Available data:
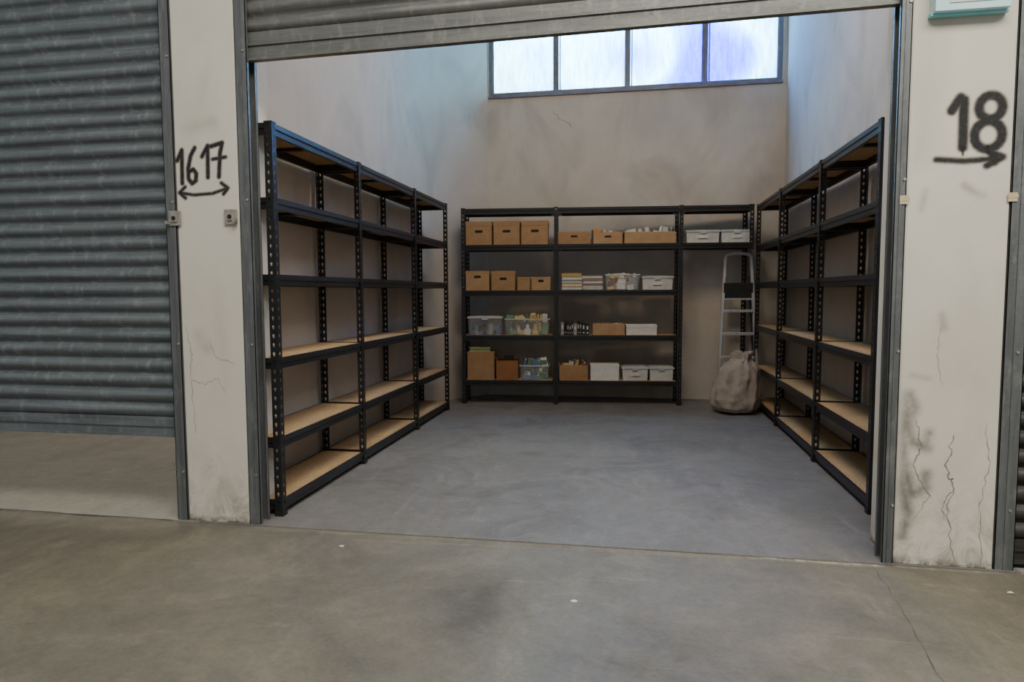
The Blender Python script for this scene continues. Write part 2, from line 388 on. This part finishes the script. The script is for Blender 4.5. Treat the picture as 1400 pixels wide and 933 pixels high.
def oval(b,cx,cz,w,h,y,k):
    n=16; pts=[]
    for i in range(n):
        a=2*math.pi*i/n; pts.append((cx+(w/2-h/2)*(1 if math.cos(a)>0 else -1)+h/2*math.cos(a),y,cz+h/2*math.sin(a)))
    b.add(pts,[tuple(range(n))],k)
def archive_box(s0,level,w,h,d=.235,mat='card',hole=True,name='cardboard_archive_box',lid=.05,yy=.03):
    b=B(); e=.003
    b.box(e,w-e,e,d-e,0,h-.006,mat); b.box(0,w,0,d,h-lid,h,mat)
    b.box(w*.5-.004,w*.5+.004,.0,d,h,h+.0012,mat)
    if hole: oval(b,w/2,(h-lid)*.72 if lid>.03 else h*.7,min(.085,w*.3),.028,e-.0008,'dark')  # flat dark oval, nothing cut: the hole's shade is in its colour
    return place(b,name,s0,level,yy)
def open_box(s0,level,w,h,d=.22,mat='card2',hole=False,seed=1,n=7,hmax=.07,mats=('paper','papery','grey','blue'),flaps=True,name='open_cardboard_box'):
    b=B(); t=.004
    b.box(0,w,0,d,0,t,mat); b.box(0,w,0,t,0,h,mat); b.box(0,w,d-t,d,0,h,mat); b.box(0,t,t,d-t,0,h,mat); b.box(w-t,w,t,d-t,0,h,mat)
    if flaps:
        for x,sx in ((0,-1),(w,1)):
            b.bar((x-sx*.002,d/2,h),(x+sx*.010,d/2,h+.035),d*.9,.003,mat,side=(1,0,0))
    if hole: oval(b,w/2,h*.62,min(.07,w*.3),.02,-.0008,'dark')  # uncut handle hole, its shade painted as a dark oval
    junk(b,t,w-t,t,d-t,h*.75,n,hmax,mats,seed)
    return place(b,name,s0,level)
def bin_(s0,level,w,h,d=.22,body='clear',lid='greypl',seed=2,n=6,cont=('paper','papery','grey'),over=0,name='plastic_storage_bin',label=False):
    b=B(); tp=.010
    def ring(z,ins): return [(ins,ins,z),(w-ins,ins,z),(w-ins,d-ins,z),(ins,d-ins,z)]
    vs=ring(0,tp)+ring(h-.012,.004)
    b.add(vs,[(0,1,2,3),(0,1,5,4),(1,2,6,5),(2,3,7,6),(3,0,4,7)],body)
    for x in (w*.25,w*.75): b.box(x-.003,x+.003,.001,.006,.015,h-.02,body)
    b.box(-.004,w+.004,-.004,.004,h-.020,h-.008,lid); b.box(-.004,w+.004,d-.004,d+.004,h-.020,h-.008,lid)
    b.box(-.004,.004,.004,d-.004,h-.020,h-.008,lid); b.box(w-.004,w+.004,.004,d-.004,h-.020,h-.008,lid)
    if label: b.box(w*.35,w*.65,-.0035,.001,h*.35,h*.6,'paper')
    if body=='clear': junk(b,tp+.004,w-tp-.004,tp+.004,d-tp-.004,.012,n,h*.72,cont,seed); junk(b,tp+.01,w-tp-.01,tp,d*.5,.012,n,h*.5,cont,seed+9)
    if over: junk(b,.01,w-.01,.01,d-.01,h-.03,n+2,over,cont,seed+5)
    else:
        b.box(0,w,0,d,h-.008,h,lid); b.box(w*.1,w*.9,d*.1,d*.9,h,h+.004,lid)
        for x in (w*.5,): b.box(x-.03,x+.03,-.009,-.004,h-.035,h-.004,lid)
    return place(b,name,s0,level)
def papers(s0,level,w,h,d=.22,mats=('paper','papery','grey','paper'),seed=3,name='paper_stack',cols=1):
    b=B(); rd=random.Random(seed)
    for c in range(cols):
        z=0; x0=c*w/cols; ww=w/cols-.004
        while z<h*(1 if c%2==0 else .85):
            t=rd.uniform(.006,.018); o=rd.uniform(-.008,.008)
            b.box(x0+max(0,o),x0+ww+min(0,o),max(0,o+.004),d+min(0,o),z,z+t-.0012,rd.choice(mats)); z+=t
    return place(b,name,s0,level,bevel=0)
px=lambda u:(u-631)/135.1
for u in (636.5,675,714): archive_box(px(u),1,.272,.240,mat='card')
open_box(px(764),1,.325,.125,mat='card',hole=True,n=3,hmax=.03,mats=('card','grey'),flaps=False)
open_box(px(812),1,.29,.115,mat='card2',hole=True,n=7,hmax=.075,mats=('paper','orange','card','grey'),seed=11)
open_box(px(854),1,.51,.115,mat='card2',n=12,hmax=.09,mats=('paper','whitepl','whitepl','green'),seed=4,flaps=False)
for u in (936,982): bin_(px(u),1,.33 if u==936 else .31,.125,body='whitepl',lid='greypl',label=True)
archive_box(px(636),2,.245,.20,mat='card2',lid=.03); archive_box(px(671.5),2,.25,.20,mat='card',lid=.035)
archive_box(px(708),2,.135,.135,mat='card',hole=False,lid=.02,d=.2,name='cardboard_box'); archive_box(px(727),2,.20,.135,mat='card2',lid=.02,d=.2)
papers(px(769),2,.42,.165,cols=2,mats=('paper','papery','grey','paper','paper','card'))
bin_(px(829),2,.34,.165,body='clear',n=8,cont=('paper','blue','orange','papery','red','grey'),over=.03,seed=21)
bin_(px(878),2,.31,.135,body='whitepl',lid='greypl',label=True)
bin_(px(638),3,.36,.19,body='clear',n=8,cont=('grey','blue','dark','orange','papery','dark'),seed=31)
bin_(px(690),3,.46,.175,body='clear',n=9,cont=('papery','papery','paper','papery','green'),over=.075,seed=33)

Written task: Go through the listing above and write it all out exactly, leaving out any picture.

Answer to the problem:
The Blender Python script for this scene continues. Write part 2, from line 388 on. This part finishes the script. The script is for Blender 4.5. Treat the picture as 1400 pixels wide and 933 pixels high.
def oval(b,cx,cz,w,h,y,k):
    n=16; pts=[]
    for i in range(n):
        a=2*math.pi*i/n; pts.append((cx+(w/2-h/2)*(1 if math.cos(a)>0 else -1)+h/2*math.cos(a),y,cz+h/2*math.sin(a)))
    b.add(pts,[tuple(range(n))],k)
def archive_box(s0,level,w,h,d=.235,mat='card',hole=True,name='cardboard_archive_box',lid=.05,yy=.03):
    b=B(); e=.003
    b.box(e,w-e,e,d-e,0,h-.006,mat); b.box(0,w,0,d,h-lid,h,mat)
    b.box(w*.5-.004,w*.5+.004,.0,d,h,h+.0012,mat)
    if hole: oval(b,w/2,(h-lid)*.72 if lid>.03 else h*.7,min(.085,w*.3),.028,e-.0008,'dark')  # flat dark oval, nothing cut: the hole's shade is in its colour
    return place(b,name,s0,level,yy)
def open_box(s0,level,w,h,d=.22,mat='card2',hole=False,seed=1,n=7,hmax=.07,mats=('paper','papery','grey','blue'),flaps=True,name='open_cardboard_box'):
    b=B(); t=.004
    b.box(0,w,0,d,0,t,mat); b.box(0,w,0,t,0,h,mat); b.box(0,w,d-t,d,0,h,mat); b.box(0,t,t,d-t,0,h,mat); b.box(w-t,w,t,d-t,0,h,mat)
    if flaps:
        for x,sx in ((0,-1),(w,1)):
            b.bar((x-sx*.002,d/2,h),(x+sx*.010,d/2,h+.035),d*.9,.003,mat,side=(1,0,0))
    if hole: oval(b,w/2,h*.62,min(.07,w*.3),.02,-.0008,'dark')  # uncut handle hole, its shade painted as a dark oval
    junk(b,t,w-t,t,d-t,h*.75,n,hmax,mats,seed)
    return place(b,name,s0,level)
def bin_(s0,level,w,h,d=.22,body='clear',lid='greypl',seed=2,n=6,cont=('paper','papery','grey'),over=0,name='plastic_storage_bin',label=False):
    b=B(); tp=.010
    def ring(z,ins): return [(ins,ins,z),(w-ins,ins,z),(w-ins,d-ins,z),(ins,d-ins,z)]
    vs=ring(0,tp)+ring(h-.012,.004)
    b.add(vs,[(0,1,2,3),(0,1,5,4),(1,2,6,5),(2,3,7,6),(3,0,4,7)],body)
    for x in (w*.25,w*.75): b.box(x-.003,x+.003,.001,.006,.015,h-.02,body)
    b.box(-.004,w+.004,-.004,.004,h-.020,h-.008,lid); b.box(-.004,w+.004,d-.004,d+.004,h-.020,h-.008,lid)
    b.box(-.004,.004,.004,d-.004,h-.020,h-.008,lid); b.box(w-.004,w+.004,.004,d-.004,h-.020,h-.008,lid)
    if label: b.box(w*.35,w*.65,-.0035,.001,h*.35,h*.6,'paper')
    if body=='clear': junk(b,tp+.004,w-tp-.004,tp+.004,d-tp-.004,.012,n,h*.72,cont,seed); junk(b,tp+.01,w-tp-.01,tp,d*.5,.012,n,h*.5,cont,seed+9)
    if over: junk(b,.01,w-.01,.01,d-.01,h-.03,n+2,over,cont,seed+5)
    else:
        b.box(0,w,0,d,h-.008,h,lid); b.box(w*.1,w*.9,d*.1,d*.9,h,h+.004,lid)
        for x in (w*.5,): b.box(x-.03,x+.03,-.009,-.004,h-.035,h-.004,lid)
    return place(b,name,s0,level)
def papers(s0,level,w,h,d=.22,mats=('paper','papery','grey','paper'),seed=3,name='paper_stack',cols=1):
    b=B(); rd=random.Random(seed)
    for c in range(cols):
        z=0; x0=c*w/cols; ww=w/cols-.004
        while z<h*(1 if c%2==0 else .85):
            t=rd.uniform(.006,.018); o=rd.uniform(-.008,.008)
            b.box(x0+max(0,o),x0+ww+min(0,o),max(0,o+.004),d+min(0,o),z,z+t-.0012,rd.choice(mats)); z+=t
    return place(b,name,s0,level,bevel=0)
px=lambda u:(u-631)/135.1
for u in (636.5,675,714): archive_box(px(u),1,.272,.240,mat='card')
open_box(px(764),1,.325,.125,mat='card',hole=True,n=3,hmax=.03,mats=('card','grey'),flaps=False)
open_box(px(812),1,.29,.115,mat='card2',hole=True,n=7,hmax=.075,mats=('paper','orange','card','grey'),seed=11)
open_box(px(854),1,.51,.115,mat='card2',n=12,hmax=.09,mats=('paper','whitepl','whitepl','green'),seed=4,flaps=False)
for u in (936,982): bin_(px(u),1,.33 if u==936 else .31,.125,body='whitepl',lid='greypl',label=True)
archive_box(px(636),2,.245,.20,mat='card2',lid=.03); archive_box(px(671.5),2,.25,.20,mat='card',lid=.035)
archive_box(px(708),2,.135,.135,mat='card',hole=False,lid=.02,d=.2,name='cardboard_box'); archive_box(px(727),2,.20,.135,mat='card2',lid=.02,d=.2)
papers(px(769),2,.42,.165,cols=2,mats=('paper','papery','grey','paper','paper','card'))
bin_(px(829),2,.34,.165,body='clear',n=8,cont=('paper','blue','orange','papery','red','grey'),over=.03,seed=21)
bin_(px(878),2,.31,.135,body='whitepl',lid='greypl',label=True)
bin_(px(638),3,.36,.19,body='clear',n=8,cont=('grey','blue','dark','orange','papery','dark'),seed=31)
bin_(px(690),3,.46,.175,body='clear',n=9,cont=('papery','papery','paper','papery','green'),over=.075,seed=33)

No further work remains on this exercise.